TikTok users are deleting the app at a faster pace following the company’s decision to place its U.S. operations into a new joint venture, exposing a trust deficit that structural change alone cannot fix.
Watch the behaviour the way you would monitor staff attrition after a surprise leadership reshuffle. Market intelligence firm Sensor Tower told CNBC that the daily average of U.S. users deleting TikTok rose nearly 150% over the past five days compared with the previous three months. Shifts of that scale rarely happen without unease taking hold.
Executives positioned the joint venture as a stabilising move. Last Thursday, TikTok said it had formed a new entity to keep the video-sharing app operating in the U.S. under American leadership. The company appointed Adam Presser, formerly TikTok’s head of operations, as chief executive.
Users reacted with scepticism.
Many encountered a prompt to agree to an updated privacy policy and turned to social media. Several posts highlighted language describing the data TikTok may collect, including sensitive information such as “your racial or ethnic origin” and “sexual life or sexual orientation, status as transgender or nonbinary, citizenship or immigration status, or financial information.”
That wording is not new. An archived version of the policy from August 2024 includes the same provisions. Timing, however, shapes interpretation. Employees often reread contracts only after a merger, and familiar clauses suddenly feel riskier.
Those concerns appear to have weighed on sentiment, driving the surge in uninstalls following the joint venture announcement.
Creators felt the pressure immediately.
“If I can delete my biggest platform because their terms of agreement and censorship have gotten out of control, so can you!” creator Dre Ronayne posted on Threads, the micro-blogging service owned by Meta. Ronayne said she had nearly 400,000 followers on TikTok before deleting her account on Sunday.
Other creators reported technical problems, including outages and failed uploads. The company offered little clarity on how the joint venture affects them.
“That’s why there is so much paranoia, because we’re all kind of looking at this platform and we just don’t know what’s happening,” Nadya Okamoto, a creator with more than four million followers, told CNBC.
Okamoto said she was unable to upload videos for roughly 24 hours and increased posting on Instagram and Google’s YouTube. The response mirrors how professionals diversify income streams during periods of organisational uncertainty.
“Online there’s a lot of conversation about — is this all coincidence or censorship, and what does this look like?” Okamoto said. “For everything to be happening at once, it is very scary.”
An X account linked to the TikTok joint venture attributed the service disruption to a power outage at a U.S. data centre.
“We’re working with our data center partner to stabilise our service. We’re sorry for this disruption and hope to resolve it soon,” the account wrote.
Despite the backlash, uninstalls have not yet translated into reduced engagement. Sensor Tower data shows TikTok’s active U.S. user levels remained largely flat week on week. The gap raises a critical question: how long will users tolerate uncertainty before habits shift for good?

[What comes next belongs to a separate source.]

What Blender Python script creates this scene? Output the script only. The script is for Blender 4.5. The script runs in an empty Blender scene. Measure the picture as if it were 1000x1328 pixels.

Competitors are already benefiting. Sensor Tower reported that U.S. downloads of UpScrolled increased more than tenfold compared with the prior week. Skylight Social rose 919%, while Chinese-owned Rednote climbed 53%.
Platform migrations rarely happen overnight. They start the way career exits do, with contingency planning and quiet experimentation. If TikTok fails to restore confidence quickly, does this moment fade, or does it mark the opening rivals have been waiting for?
TikTok did not respond to a request for comment.